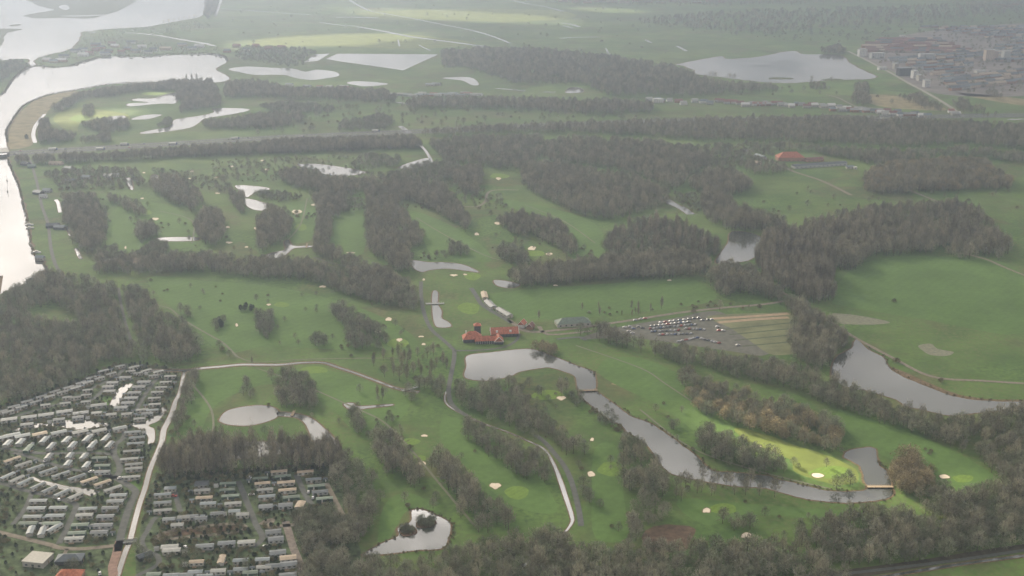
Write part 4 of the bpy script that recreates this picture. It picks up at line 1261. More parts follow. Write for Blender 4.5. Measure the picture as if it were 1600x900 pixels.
def chalet_proto(kind):
    """L=10 W=4 caravan home; kinds differ in roofing and cladding"""
    roofm, wallm = {'pale': (M_RPALE, M_CREAM), 'grey': (M_RGREY, M_CREAM), 'dark': (M_RDARK, M_GREYW), 'green': (M_RGREEN, M_GREENW), 'tan': (M_RTAN, M_CREAM)}[kind]
    L, W = 10.0, 4.0
    r = empty('mobile_home', (0, 0, 0), 0, 'x', 'mobile home', 'x')
    kids = [MB().box(-L / 2, L / 2, -W / 2, W / 2, .35, 2.5).build('wall', wallm, r),
            MB().gable(L, W, 2.503, .55, .2).build('roof', roofm, r),
            MB().box(-L / 2 + .2, L / 2 - .2, -W / 2 + .15, W / 2 - .15, 0, .347).build('skirt', M_GREYW, r)]
    for cx in (-3.2, .4, 3.4):
        kids.append(MB().box(cx - .65, cx + .65, -W / 2 - .04, -W / 2, 1.15, 2.05).build('window', M_WIN, r))
    kids.append(MB().box(-1.9, -1.1, -W / 2 - .045, -W / 2, .4, 2.2).build('door', M_WHITE, r))
    kids.append(MB().box(L / 2, L / 2 + .04, -1.3, 1.3, 1.0, 2.1).build('window', M_WIN, r))
    kids.append(MB().box(-2.6, .2, -W / 2 - 1.7, -W / 2 - .05, .05, .4).build('deck', M_WOOD, r))
    return reg(r, kids)


FOOT = []       # (X, Y, radius) keep shrubs off


def chalet_row(row, kind, vec, pts, L=10.5, W=4.0, nth=True):
    """pts: roof centres in the photo; vec: pixel direction of the long side"""
    for i, q in enumerate(pts):
        x, y = q[0], q[1]
        v = q[3] if len(q) > 3 else vec
        kd = q[2] if len(q) > 2 and q[2] else kind
        p = at(x, y, 2.7)
        a = at(x + v[0], y + v[1], 2.7)
        rz = math.atan2(a[1] - p[1], a[0] - p[0])
        W *= .88 if i == 0 else 1
        sc = (L / 10.0 * random.Random(x + y).uniform(.93, 1.05), W / 4.0, random.Random(x * y).uniform(.95, 1.12))
        o_ = ORD[i] if i < len(ORD) else str(i)
        down = row.endswith(' column')
        first = ('top' if down else 'leftmost') if i == 0 else (('bottom' if down else 'rightmost') if i == len(pts) - 1 else o_ + (' from top' if down else ' from left'))
        kl = {'pale': 'pale roofed', 'grey': 'grey roofed', 'dark': 'slate roofed', 'green': 'green roofed', 'tan': 'tan roofed'}[kd]
        lab = f'{kl} mobile home, {first} in {row}' if len(pts) > 1 else f'{kl} mobile home {row}'
        grp = 'mobile homes in ' + row if len(pts) > 1 else 'mobile homes of the chalet park'
        loc = (p[0], p[1], 0)
        FOOT.append((p[0], p[1], rz, L / 2 + .8, W / 2 + 1.0))
        sr = random.Random(int(x * 31 + y * 17))
        if len(pts) > 1 and sr.random() < .62:
            dx_, dy_ = (L / 2 + 2.6) * sr.choice((-1, 1)), sr.uniform(-1.2, 1.2)
            sx_, sy_ = p[0] + dx_ * math.cos(rz) - dy_ * math.sin(rz), p[1] + dx_ * math.sin(rz) + dy_ * math.cos(rz)
            sq = pix(np.array([sx_]), np.array([sy_]), 0.0)
            if not any(inpoly(sq[0], sq[1], w_)[0] for w_ in ROADS + WATER):
                FOOT.append((sx_, sy_, rz, 2.2, 2.0))
                cs = sr.choice(('white', 'green', 'brown'))
                garden_shed(sx_, sy_, rz, cs, f'{cs} shed by home {first} in {row}')
        if kd not in CH:
            CH[kd] = chalet_proto(kd)
            r = CH[kd]; r.location = loc; r.rotation_euler = (0, 0, rz); r.scale = sc; r['label'] = lab; r['group'] = grp
        else:
            copy_thing(CH[kd], loc, rz, lab, grp, sc)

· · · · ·

▶ CHALLENGE:
Transcribe the whole listing exactly. Pictures stay out of your copy.

▶ EXPECTED ANSWER:
Write part 4 of the bpy script that recreates this picture. It picks up at line 1261. More parts follow. Write for Blender 4.5. Measure the picture as if it were 1600x900 pixels.
def chalet_proto(kind):
    """L=10 W=4 caravan home; kinds differ in roofing and cladding"""
    roofm, wallm = {'pale': (M_RPALE, M_CREAM), 'grey': (M_RGREY, M_CREAM), 'dark': (M_RDARK, M_GREYW), 'green': (M_RGREEN, M_GREENW), 'tan': (M_RTAN, M_CREAM)}[kind]
    L, W = 10.0, 4.0
    r = empty('mobile_home', (0, 0, 0), 0, 'x', 'mobile home', 'x')
    kids = [MB().box(-L / 2, L / 2, -W / 2, W / 2, .35, 2.5).build('wall', wallm, r),
            MB().gable(L, W, 2.503, .55, .2).build('roof', roofm, r),
            MB().box(-L / 2 + .2, L / 2 - .2, -W / 2 + .15, W / 2 - .15, 0, .347).build('skirt', M_GREYW, r)]
    for cx in (-3.2, .4, 3.4):
        kids.append(MB().box(cx - .65, cx + .65, -W / 2 - .04, -W / 2, 1.15, 2.05).build('window', M_WIN, r))
    kids.append(MB().box(-1.9, -1.1, -W / 2 - .045, -W / 2, .4, 2.2).build('door', M_WHITE, r))
    kids.append(MB().box(L / 2, L / 2 + .04, -1.3, 1.3, 1.0, 2.1).build('window', M_WIN, r))
    kids.append(MB().box(-2.6, .2, -W / 2 - 1.7, -W / 2 - .05, .05, .4).build('deck', M_WOOD, r))
    return reg(r, kids)


FOOT = []       # (X, Y, radius) keep shrubs off


def chalet_row(row, kind, vec, pts, L=10.5, W=4.0, nth=True):
    """pts: roof centres in the photo; vec: pixel direction of the long side"""
    for i, q in enumerate(pts):
        x, y = q[0], q[1]
        v = q[3] if len(q) > 3 else vec
        kd = q[2] if len(q) > 2 and q[2] else kind
        p = at(x, y, 2.7)
        a = at(x + v[0], y + v[1], 2.7)
        rz = math.atan2(a[1] - p[1], a[0] - p[0])
        W *= .88 if i == 0 else 1
        sc = (L / 10.0 * random.Random(x + y).uniform(.93, 1.05), W / 4.0, random.Random(x * y).uniform(.95, 1.12))
        o_ = ORD[i] if i < len(ORD) else str(i)
        down = row.endswith(' column')
        first = ('top' if down else 'leftmost') if i == 0 else (('bottom' if down else 'rightmost') if i == len(pts) - 1 else o_ + (' from top' if down else ' from left'))
        kl = {'pale': 'pale roofed', 'grey': 'grey roofed', 'dark': 'slate roofed', 'green': 'green roofed', 'tan': 'tan roofed'}[kd]
        lab = f'{kl} mobile home, {first} in {row}' if len(pts) > 1 else f'{kl} mobile home {row}'
        grp = 'mobile homes in ' + row if len(pts) > 1 else 'mobile homes of the chalet park'
        loc = (p[0], p[1], 0)
        FOOT.append((p[0], p[1], rz, L / 2 + .8, W / 2 + 1.0))
        sr = random.Random(int(x * 31 + y * 17))
        if len(pts) > 1 and sr.random() < .62:
            dx_, dy_ = (L / 2 + 2.6) * sr.choice((-1, 1)), sr.uniform(-1.2, 1.2)
            sx_, sy_ = p[0] + dx_ * math.cos(rz) - dy_ * math.sin(rz), p[1] + dx_ * math.sin(rz) + dy_ * math.cos(rz)
            sq = pix(np.array([sx_]), np.array([sy_]), 0.0)
            if not any(inpoly(sq[0], sq[1], w_)[0] for w_ in ROADS + WATER):
                FOOT.append((sx_, sy_, rz, 2.2, 2.0))
                cs = sr.choice(('white', 'green', 'brown'))
                garden_shed(sx_, sy_, rz, cs, f'{cs} shed by home {first} in {row}')
        if kd not in CH:
            CH[kd] = chalet_proto(kd)
            r = CH[kd]; r.location = loc; r.rotation_euler = (0, 0, rz); r.scale = sc; r['label'] = lab; r['group'] = grp
        else:
            copy_thing(CH[kd], loc, rz, lab, grp, sc)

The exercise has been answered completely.